O cassino flutuante que desafiou a lei seca

Há um fenômeno meteorológico que consiste em uma corrente irregular de águas mornas que viaja em direção leste através do Oceano Pacífico. Trata-se da corrente “El Niño”, que geralmente se manifesta na forma de secas e inundações, e que também traz muitos problemas ao meio ambiente e às comunidades que as sofrem. Mas às vezes, embora sejam poucas, ele traz uma surpresa de presente. Foi o que aconteceu recentemente em Coronado Beach, San Diego, Califórnia.

Devido à influência do “El Niño”, as marés recuaram muitos metros em seus ciclos, revelando algo completamente inesperado. Nada menos que um naufrágio não muito antigo, mas igualmente meio esquecido, cujos restos enferrujados se destacam das areias molhadas, como se tentassem escapar delas para testemunhar o que foi sua vida. Uma história realmente curiosa que terminou em 1937, quando uma forte tempestade desencadeada no dia de ano novo quebrou suas amarras e o arrastou para a praia mencionada, onde encalhou.

Era o SS Monte Carlo, que ali ficou para sempre paralisado, em frente ao que hoje é conhecido como “El Camino Tower”, pertencente aos apartamentos Coronado Shores. Ninguém nunca tentou resgatá-lo. Na verdade, sua propriedade também nunca foi reivindicada. O Monte Carlo foi abandonado ao seu destino, ao que os elementos e a passagem do tempo, que são agentes implacáveis, quiseram fazer dele. Assim, todo seu corpo morto foi rachando pouco a pouco diante dos golpes das ondas quebrando contra sua proa e se enterrando cada vez mais fundo sob metros de areia, como se fosse um submarino sem rumo nem noção.

O SS Monte Carlo foi o navio que se tornou um cassino flutuante, um lugar sem endereço fixo e que, graças às suas características excepcionais -como poder ancorar em águas internacionais- infringiu a Lei Seca que vigorou nos anos 30 oferecendo uma ampla gama de serviços que então eram ilegais, como o álcool, poker, jogos de mesa e bacará -entre outros- para toda sua clientela. O abandono dele tem sua explicação.

Jogando pelos mares

O Monte Carlo foi construído em 1921 com um nome diferente, SS McKittrick; um navio de 300 pés de comprimento projetado para servir como navio-tanque na Primeira Guerra Mundial. O conflito terminou antes dele ficar pronto, então o uso original não foi mais necessário. Depois de uma série de reformas, passou a navegar como petroleiro em várias companhias até que foi adquirido por um indivíduo que o rebatizou de SS Monte Carlo, e cujo nome era uma clara alusão a um dos bairros de Mônaco, famoso por seus cassinos.
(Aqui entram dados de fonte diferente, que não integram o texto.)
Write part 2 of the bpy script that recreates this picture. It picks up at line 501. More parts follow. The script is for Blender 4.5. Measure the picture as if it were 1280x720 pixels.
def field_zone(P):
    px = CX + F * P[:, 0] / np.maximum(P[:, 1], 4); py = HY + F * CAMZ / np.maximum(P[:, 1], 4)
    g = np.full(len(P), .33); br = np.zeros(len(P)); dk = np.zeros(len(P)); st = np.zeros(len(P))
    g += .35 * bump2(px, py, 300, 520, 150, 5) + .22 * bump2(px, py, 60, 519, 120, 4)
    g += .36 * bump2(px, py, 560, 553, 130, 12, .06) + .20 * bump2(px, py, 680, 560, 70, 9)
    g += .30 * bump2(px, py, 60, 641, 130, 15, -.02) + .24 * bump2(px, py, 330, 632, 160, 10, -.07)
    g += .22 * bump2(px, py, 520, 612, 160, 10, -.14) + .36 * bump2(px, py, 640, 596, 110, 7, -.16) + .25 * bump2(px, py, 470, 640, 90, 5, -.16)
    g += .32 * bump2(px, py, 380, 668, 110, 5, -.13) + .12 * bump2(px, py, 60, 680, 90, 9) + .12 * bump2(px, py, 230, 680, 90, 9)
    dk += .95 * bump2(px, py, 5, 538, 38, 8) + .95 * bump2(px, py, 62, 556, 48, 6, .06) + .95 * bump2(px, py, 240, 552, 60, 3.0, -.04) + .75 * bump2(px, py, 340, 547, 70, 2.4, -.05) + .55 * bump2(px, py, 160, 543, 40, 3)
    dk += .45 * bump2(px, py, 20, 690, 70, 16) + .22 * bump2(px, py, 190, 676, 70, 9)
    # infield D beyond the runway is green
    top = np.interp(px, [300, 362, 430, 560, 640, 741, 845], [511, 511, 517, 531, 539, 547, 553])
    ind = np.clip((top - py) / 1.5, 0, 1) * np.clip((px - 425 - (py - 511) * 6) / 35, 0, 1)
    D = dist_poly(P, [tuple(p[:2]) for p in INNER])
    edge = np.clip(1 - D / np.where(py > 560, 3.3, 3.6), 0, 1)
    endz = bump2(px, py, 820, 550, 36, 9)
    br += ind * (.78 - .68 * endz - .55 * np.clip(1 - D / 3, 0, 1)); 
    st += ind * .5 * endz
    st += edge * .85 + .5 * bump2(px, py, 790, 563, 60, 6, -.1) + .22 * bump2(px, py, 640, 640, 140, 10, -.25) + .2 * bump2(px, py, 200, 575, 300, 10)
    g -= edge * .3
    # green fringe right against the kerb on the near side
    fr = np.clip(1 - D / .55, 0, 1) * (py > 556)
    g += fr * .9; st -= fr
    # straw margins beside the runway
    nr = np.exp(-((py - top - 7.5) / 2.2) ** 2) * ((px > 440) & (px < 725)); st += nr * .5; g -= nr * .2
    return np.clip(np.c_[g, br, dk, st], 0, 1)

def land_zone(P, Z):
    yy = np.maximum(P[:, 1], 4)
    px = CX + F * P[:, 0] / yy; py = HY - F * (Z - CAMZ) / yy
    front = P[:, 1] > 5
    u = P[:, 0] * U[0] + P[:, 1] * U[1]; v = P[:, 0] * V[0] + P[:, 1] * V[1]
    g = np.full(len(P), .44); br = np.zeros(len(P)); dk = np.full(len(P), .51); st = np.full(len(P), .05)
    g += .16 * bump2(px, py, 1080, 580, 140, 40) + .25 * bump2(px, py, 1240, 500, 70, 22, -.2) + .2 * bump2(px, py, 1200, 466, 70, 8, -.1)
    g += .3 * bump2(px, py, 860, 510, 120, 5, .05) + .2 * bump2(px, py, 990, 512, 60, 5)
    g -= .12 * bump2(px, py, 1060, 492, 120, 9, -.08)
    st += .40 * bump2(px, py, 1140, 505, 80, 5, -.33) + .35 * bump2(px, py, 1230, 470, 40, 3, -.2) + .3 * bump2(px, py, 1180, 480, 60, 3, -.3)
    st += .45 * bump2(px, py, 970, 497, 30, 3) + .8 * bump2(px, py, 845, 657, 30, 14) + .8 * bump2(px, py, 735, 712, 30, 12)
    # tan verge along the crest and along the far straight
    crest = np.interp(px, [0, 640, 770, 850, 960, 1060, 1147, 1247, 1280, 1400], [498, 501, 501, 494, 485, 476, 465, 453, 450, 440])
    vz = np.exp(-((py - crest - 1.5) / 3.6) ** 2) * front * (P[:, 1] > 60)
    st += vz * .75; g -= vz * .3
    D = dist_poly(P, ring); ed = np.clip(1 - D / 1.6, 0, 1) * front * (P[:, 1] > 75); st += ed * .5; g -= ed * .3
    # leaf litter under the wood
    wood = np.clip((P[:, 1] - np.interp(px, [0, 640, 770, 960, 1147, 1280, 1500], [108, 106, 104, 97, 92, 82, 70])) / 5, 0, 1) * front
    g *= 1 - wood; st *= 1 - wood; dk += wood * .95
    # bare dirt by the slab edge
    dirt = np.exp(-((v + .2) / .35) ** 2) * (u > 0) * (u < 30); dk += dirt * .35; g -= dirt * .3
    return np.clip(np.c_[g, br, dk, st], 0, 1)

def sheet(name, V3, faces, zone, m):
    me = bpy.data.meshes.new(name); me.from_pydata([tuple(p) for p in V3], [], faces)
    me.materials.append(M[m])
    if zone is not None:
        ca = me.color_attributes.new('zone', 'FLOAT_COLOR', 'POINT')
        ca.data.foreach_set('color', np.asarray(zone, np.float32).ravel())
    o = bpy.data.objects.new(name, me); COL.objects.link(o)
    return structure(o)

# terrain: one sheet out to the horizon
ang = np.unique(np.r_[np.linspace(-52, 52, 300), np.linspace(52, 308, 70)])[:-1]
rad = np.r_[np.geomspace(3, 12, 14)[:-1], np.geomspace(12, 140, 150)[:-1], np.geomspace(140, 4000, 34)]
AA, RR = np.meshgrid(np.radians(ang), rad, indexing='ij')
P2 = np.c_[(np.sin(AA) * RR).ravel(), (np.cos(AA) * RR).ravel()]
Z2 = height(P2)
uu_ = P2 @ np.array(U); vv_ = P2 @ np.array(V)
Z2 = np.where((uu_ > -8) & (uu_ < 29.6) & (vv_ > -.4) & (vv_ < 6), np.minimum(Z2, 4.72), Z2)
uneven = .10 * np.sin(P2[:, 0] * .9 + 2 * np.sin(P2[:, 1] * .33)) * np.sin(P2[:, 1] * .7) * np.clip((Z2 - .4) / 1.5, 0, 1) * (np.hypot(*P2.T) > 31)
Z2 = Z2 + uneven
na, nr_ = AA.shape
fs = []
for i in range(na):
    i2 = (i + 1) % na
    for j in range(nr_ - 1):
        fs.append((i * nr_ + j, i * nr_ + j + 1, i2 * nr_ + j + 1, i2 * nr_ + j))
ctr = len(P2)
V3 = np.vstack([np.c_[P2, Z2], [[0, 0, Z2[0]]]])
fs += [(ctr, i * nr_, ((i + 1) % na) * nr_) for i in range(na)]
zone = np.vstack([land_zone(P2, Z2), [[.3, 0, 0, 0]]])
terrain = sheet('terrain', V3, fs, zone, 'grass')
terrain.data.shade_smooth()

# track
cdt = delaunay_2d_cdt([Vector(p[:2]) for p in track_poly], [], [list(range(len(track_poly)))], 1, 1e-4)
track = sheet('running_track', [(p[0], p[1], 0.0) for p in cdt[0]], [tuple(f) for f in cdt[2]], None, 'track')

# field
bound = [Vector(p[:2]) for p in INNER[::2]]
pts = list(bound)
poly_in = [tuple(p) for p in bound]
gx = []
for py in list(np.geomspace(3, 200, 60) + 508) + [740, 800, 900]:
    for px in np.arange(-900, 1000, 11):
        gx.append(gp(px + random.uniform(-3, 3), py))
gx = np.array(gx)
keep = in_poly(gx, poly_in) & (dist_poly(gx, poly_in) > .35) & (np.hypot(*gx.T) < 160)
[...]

Mas a legislação atual mudou em dezembro de 1933 e o fenomenal negócio ilegal de álcool acabou. Isso também atingiu o próprio navio, porque quando ele descansava feliz a três milhas da costa californiana -a distância que marcava a internacionalidade das águas- a tempestade decidiu pôr fim às suas aventuras. De vez em quando o Monte Carlo estendia os ferros sobre as ondas, numa espécie de tentativa desesperada de ficar na memória.

Quando “El Niño” faz uma de suas travessuras e retira as águas, como acontece -e aconteceu há pouco- fica exposto e lembra um castelo de areia infantil meio devorado pela investida da maré alta. É claro que as lendas não param nunca de brotar, como a que fala de um tesouro de cento e cinquenta mil dólares de prata que supostamente estava a bordo no momento do naufrágio.